The hero of this subaltern imagination should be called Bunty. Always. He's Bittoo here (Ranvir, looks the part). He talks while he eats with his mouth wide open, has just graduated from Kirori Mal. His father owns sugarcane fields in Saharanpur that he'd rather not return to.

The girl (Anushka Sharma, incredibly at ease) is boisterously confident in her manners. Her professional ambitions don't interfere with her conservative personal dreams (kids, marriage, parents' happiness). She belongs to the Punjabi family of Kakkars from one of capital's old-world mid-class housing colonies.

Bittoo and Shruti start a successful wedding planners' "binness" right after finishing college. This is good move, no doubt, given a culture that perennially envies its neighbour, thrives on throwing money at weddings and other personal processions to show wealth off. The leading couple makes for an intelligent tag team. They pull off huge weddings, profit from people's vanities, stay professional with each other, truly enjoy their work.

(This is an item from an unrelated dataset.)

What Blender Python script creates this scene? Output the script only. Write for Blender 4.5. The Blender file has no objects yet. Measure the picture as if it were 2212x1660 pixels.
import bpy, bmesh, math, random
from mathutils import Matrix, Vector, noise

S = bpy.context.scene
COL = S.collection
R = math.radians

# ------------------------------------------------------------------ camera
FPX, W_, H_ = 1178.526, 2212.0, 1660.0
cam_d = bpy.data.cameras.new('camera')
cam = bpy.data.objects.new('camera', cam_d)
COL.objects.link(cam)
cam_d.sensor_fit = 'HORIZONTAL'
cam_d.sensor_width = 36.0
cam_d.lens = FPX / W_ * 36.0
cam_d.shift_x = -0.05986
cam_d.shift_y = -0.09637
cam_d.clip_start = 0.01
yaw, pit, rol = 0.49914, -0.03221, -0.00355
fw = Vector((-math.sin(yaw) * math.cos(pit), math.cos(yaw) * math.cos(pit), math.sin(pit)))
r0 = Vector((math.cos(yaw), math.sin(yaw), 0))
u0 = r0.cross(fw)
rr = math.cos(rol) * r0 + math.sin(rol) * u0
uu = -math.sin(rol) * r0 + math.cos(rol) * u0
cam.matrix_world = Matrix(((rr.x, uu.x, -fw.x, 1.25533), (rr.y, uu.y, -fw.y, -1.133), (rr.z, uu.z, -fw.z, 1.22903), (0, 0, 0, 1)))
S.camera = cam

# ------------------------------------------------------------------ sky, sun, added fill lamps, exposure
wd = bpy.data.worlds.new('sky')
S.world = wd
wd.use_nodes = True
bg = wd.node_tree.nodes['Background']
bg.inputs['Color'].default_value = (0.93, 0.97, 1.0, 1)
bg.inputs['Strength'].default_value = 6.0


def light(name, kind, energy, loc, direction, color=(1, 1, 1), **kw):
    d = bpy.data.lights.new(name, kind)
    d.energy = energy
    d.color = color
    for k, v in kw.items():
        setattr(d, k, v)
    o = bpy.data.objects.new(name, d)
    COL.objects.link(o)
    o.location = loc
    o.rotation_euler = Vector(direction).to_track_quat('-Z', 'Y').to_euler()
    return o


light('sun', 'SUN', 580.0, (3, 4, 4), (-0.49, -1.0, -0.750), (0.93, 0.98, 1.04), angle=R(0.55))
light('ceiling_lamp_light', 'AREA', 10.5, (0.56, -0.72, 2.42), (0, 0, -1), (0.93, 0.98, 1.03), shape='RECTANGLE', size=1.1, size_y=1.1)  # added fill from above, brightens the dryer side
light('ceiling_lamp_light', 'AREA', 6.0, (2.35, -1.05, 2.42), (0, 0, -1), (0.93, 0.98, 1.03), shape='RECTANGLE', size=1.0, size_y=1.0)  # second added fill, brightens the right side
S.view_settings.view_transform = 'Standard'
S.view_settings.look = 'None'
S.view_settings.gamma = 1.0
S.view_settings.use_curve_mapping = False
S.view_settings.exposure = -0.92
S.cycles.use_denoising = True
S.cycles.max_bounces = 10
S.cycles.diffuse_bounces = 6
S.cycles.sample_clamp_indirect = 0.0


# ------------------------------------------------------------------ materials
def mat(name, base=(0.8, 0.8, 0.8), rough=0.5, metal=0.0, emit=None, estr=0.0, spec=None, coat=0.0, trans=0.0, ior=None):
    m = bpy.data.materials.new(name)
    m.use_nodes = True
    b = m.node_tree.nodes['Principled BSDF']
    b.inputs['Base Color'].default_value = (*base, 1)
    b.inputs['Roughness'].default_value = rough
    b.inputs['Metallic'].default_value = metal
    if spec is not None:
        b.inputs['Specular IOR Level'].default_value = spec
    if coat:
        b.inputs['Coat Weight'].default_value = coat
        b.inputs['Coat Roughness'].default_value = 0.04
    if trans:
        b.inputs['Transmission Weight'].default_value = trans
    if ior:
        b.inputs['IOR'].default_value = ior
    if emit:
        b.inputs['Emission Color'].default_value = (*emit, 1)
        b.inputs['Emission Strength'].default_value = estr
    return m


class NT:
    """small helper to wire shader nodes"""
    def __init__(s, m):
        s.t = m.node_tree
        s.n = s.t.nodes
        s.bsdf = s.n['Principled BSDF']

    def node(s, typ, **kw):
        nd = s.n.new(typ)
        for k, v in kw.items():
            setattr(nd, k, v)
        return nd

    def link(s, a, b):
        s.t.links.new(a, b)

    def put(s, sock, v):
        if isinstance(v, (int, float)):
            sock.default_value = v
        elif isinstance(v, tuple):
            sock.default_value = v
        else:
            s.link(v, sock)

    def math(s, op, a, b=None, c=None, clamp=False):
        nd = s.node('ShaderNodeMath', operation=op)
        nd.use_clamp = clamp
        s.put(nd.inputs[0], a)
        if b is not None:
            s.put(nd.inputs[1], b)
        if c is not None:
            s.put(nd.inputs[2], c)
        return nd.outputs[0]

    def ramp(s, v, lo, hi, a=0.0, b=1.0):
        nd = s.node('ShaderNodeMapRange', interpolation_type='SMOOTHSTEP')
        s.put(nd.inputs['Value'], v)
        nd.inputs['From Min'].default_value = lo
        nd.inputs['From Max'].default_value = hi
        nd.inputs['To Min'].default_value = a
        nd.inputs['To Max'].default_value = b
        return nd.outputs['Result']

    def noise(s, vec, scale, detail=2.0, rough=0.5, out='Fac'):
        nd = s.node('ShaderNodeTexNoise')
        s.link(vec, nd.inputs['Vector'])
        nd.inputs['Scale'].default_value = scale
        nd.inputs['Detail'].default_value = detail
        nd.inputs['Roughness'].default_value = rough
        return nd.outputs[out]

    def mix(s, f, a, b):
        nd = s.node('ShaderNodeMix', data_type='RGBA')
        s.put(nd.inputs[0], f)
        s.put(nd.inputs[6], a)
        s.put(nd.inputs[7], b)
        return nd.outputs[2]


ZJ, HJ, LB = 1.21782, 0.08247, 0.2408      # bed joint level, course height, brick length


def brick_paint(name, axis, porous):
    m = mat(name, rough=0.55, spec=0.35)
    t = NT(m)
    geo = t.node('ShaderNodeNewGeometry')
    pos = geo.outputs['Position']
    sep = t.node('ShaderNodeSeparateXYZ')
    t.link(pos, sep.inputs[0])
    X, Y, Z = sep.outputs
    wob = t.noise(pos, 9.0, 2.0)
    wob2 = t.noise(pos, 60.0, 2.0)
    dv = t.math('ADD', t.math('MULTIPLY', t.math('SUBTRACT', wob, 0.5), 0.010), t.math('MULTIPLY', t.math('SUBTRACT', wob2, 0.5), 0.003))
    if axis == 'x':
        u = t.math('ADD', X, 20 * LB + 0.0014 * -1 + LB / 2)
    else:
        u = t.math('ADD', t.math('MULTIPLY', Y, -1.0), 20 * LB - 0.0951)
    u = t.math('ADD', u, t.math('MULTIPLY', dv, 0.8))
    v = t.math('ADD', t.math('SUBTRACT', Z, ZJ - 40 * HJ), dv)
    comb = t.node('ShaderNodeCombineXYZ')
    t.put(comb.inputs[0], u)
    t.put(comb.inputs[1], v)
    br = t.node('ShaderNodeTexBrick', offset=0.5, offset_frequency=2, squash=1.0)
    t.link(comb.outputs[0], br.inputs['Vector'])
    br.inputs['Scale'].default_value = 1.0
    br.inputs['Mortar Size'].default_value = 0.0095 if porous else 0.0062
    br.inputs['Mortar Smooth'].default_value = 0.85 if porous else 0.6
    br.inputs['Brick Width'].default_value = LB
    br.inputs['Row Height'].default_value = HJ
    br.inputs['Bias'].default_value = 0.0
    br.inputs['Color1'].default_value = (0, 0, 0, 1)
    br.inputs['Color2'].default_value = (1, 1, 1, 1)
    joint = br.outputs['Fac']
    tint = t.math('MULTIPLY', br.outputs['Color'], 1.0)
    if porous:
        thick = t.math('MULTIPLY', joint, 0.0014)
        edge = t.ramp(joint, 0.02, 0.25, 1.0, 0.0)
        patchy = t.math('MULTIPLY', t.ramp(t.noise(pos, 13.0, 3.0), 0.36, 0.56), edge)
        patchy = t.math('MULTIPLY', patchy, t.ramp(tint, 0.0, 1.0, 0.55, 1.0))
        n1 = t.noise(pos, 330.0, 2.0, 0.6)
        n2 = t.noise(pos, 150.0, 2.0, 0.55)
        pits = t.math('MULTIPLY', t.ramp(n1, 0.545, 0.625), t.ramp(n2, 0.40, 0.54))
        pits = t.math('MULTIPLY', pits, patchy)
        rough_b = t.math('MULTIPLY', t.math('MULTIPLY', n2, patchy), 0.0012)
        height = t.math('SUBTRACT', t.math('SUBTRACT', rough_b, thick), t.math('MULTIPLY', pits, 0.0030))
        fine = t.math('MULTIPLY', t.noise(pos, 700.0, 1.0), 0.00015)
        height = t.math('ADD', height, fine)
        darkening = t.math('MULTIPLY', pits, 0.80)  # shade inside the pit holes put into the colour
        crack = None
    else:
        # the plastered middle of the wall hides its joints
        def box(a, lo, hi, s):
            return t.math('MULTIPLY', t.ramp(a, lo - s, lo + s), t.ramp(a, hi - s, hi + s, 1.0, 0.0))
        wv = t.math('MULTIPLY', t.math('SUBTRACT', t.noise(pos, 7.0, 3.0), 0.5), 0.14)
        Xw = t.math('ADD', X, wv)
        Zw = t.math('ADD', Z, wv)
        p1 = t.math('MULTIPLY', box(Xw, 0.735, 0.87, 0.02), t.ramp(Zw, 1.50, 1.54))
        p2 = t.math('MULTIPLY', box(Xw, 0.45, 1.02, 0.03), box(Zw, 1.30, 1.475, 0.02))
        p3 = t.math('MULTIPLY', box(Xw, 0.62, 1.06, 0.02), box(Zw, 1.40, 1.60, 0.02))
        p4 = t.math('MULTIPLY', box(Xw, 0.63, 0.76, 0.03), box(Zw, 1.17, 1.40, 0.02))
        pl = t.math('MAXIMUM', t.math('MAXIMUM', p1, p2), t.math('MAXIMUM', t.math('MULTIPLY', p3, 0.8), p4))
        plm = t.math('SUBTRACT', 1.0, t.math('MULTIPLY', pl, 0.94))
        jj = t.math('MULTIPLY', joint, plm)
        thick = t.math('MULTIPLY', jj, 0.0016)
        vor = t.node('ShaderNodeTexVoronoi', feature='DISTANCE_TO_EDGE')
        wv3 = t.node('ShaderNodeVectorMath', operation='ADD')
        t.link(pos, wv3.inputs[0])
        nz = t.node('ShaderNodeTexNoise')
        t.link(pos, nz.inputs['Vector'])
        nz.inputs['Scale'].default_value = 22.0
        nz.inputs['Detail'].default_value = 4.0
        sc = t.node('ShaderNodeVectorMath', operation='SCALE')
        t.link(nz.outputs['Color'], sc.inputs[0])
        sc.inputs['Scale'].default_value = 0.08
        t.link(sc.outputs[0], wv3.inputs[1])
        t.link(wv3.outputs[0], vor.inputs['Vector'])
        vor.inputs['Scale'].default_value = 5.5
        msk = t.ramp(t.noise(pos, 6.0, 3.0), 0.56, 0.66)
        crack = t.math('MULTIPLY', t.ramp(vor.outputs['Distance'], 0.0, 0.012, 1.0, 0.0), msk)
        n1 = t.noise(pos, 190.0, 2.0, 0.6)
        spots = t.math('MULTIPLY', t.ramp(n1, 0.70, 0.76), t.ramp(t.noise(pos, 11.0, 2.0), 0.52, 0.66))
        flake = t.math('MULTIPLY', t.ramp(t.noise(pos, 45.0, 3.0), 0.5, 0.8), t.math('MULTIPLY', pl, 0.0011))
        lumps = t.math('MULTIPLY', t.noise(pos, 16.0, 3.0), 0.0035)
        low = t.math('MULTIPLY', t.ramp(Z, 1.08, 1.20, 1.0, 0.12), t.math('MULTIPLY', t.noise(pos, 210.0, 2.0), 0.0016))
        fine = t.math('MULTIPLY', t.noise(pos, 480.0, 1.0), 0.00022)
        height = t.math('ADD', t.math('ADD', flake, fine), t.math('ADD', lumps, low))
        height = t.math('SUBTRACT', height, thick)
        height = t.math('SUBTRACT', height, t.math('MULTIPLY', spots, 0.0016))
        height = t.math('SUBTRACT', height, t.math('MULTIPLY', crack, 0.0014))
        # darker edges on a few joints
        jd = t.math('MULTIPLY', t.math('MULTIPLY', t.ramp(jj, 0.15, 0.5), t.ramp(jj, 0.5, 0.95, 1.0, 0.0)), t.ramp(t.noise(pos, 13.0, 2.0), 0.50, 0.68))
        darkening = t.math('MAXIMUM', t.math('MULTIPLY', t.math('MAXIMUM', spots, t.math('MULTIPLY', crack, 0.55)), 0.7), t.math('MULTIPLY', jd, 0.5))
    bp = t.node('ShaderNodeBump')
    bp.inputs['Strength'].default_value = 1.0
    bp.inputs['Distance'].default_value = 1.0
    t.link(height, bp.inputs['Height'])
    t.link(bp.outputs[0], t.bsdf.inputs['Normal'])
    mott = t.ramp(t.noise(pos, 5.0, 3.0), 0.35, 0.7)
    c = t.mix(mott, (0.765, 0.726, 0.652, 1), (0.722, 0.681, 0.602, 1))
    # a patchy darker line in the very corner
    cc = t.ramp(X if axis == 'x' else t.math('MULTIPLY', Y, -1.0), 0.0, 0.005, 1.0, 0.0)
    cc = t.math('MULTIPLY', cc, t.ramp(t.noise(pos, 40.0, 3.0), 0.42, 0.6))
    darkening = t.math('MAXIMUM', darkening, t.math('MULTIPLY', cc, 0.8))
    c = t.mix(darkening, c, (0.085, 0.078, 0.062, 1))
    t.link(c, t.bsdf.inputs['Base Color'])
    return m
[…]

A random one-night stand pulls them apart. They mix pleasure ("pyar") with business ("vyapaar"). Never the two should meet. The guy gets wary, the girl feels vulnerable. They split.

The nuances here, smartly written, are fairly known. Whether the act itself is complete parody, you will neither fully figure, nor frown much over. This world is any day more relatable than duffers drivin' around daddy's Ducati in downtown West, known to Bollywood NRIs alone. But the realism is pretty much where the enjoyment ends. Or begins.

This is still a fable around the macho hero and his bubbly heroine. There's already an issue if you hope this aggro Jat boy doesn't get the joyous Janakpuri girl. Ever. They should remain platonic friends. So here's a romantic comedy, when a comedy alone would have worked.

There's no proverbial chemistry between the leading couple, and that makes for a film of its own. Not this one. Another Delhi movie, maybe. "Love degi, degi love? (Will you give me love)," he seriously proposes. You know what the answer's going to be. But you want to laugh. Damn!